• **Data segment**:
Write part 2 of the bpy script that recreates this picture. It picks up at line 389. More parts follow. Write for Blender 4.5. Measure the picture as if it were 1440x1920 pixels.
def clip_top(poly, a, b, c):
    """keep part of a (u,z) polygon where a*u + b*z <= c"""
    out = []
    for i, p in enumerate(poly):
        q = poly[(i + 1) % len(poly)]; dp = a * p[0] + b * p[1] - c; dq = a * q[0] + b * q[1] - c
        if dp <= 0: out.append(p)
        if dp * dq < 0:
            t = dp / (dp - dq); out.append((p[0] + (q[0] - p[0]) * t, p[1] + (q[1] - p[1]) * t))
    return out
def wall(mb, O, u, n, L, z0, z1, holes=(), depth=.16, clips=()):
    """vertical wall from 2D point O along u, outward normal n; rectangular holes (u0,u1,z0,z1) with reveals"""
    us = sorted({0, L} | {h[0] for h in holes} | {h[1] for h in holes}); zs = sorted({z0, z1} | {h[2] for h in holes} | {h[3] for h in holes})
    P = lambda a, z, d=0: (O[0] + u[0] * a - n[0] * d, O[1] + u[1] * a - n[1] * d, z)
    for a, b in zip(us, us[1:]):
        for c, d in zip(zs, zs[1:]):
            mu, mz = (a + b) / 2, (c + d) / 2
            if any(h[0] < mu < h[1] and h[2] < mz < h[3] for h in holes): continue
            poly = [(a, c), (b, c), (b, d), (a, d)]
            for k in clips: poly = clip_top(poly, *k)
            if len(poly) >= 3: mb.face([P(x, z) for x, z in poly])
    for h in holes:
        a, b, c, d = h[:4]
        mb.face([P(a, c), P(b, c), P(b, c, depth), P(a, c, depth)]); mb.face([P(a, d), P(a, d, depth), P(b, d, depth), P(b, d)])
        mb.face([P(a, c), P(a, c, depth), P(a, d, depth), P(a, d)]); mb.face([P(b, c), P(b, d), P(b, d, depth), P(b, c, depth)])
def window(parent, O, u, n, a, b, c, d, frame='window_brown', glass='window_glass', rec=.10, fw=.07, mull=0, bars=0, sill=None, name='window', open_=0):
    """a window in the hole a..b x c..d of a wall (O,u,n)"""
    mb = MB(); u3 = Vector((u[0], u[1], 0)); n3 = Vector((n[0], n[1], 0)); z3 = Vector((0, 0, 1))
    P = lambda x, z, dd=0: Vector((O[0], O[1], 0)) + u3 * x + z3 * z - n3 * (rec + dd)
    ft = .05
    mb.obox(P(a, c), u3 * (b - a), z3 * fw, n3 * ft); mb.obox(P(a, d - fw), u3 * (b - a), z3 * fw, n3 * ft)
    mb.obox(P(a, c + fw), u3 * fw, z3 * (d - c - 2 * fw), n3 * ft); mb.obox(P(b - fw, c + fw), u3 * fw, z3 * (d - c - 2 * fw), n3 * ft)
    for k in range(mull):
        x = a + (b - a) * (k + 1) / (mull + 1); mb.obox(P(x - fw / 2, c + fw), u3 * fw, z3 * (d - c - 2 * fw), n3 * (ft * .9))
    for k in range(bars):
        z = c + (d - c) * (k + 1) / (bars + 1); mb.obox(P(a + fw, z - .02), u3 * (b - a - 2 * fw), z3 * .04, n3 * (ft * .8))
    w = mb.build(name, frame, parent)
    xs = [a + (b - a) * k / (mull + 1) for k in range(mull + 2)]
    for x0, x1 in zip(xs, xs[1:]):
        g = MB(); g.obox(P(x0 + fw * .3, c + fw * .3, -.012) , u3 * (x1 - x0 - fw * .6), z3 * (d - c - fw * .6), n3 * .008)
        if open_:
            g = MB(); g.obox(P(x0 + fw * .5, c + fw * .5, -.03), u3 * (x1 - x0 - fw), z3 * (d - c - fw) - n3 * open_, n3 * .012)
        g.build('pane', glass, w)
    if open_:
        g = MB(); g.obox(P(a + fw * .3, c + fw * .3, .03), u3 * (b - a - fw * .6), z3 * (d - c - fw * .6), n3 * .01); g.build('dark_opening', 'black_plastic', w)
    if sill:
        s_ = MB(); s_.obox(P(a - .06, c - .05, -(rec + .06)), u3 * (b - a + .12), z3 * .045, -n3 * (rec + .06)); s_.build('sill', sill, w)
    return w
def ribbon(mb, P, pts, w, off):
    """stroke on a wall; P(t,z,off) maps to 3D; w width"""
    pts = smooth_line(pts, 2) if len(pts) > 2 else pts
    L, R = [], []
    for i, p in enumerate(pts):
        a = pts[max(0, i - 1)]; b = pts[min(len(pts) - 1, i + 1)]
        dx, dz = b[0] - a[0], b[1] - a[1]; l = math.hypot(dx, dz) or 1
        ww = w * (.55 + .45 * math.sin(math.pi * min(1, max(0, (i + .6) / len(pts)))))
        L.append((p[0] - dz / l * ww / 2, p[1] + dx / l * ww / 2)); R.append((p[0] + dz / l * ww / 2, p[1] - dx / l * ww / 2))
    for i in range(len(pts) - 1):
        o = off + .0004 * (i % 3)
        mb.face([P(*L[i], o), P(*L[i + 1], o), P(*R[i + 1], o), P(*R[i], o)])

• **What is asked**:
How many lines of the data contain the word "part"? Answer with the number alone.

• **Result for this task**:
2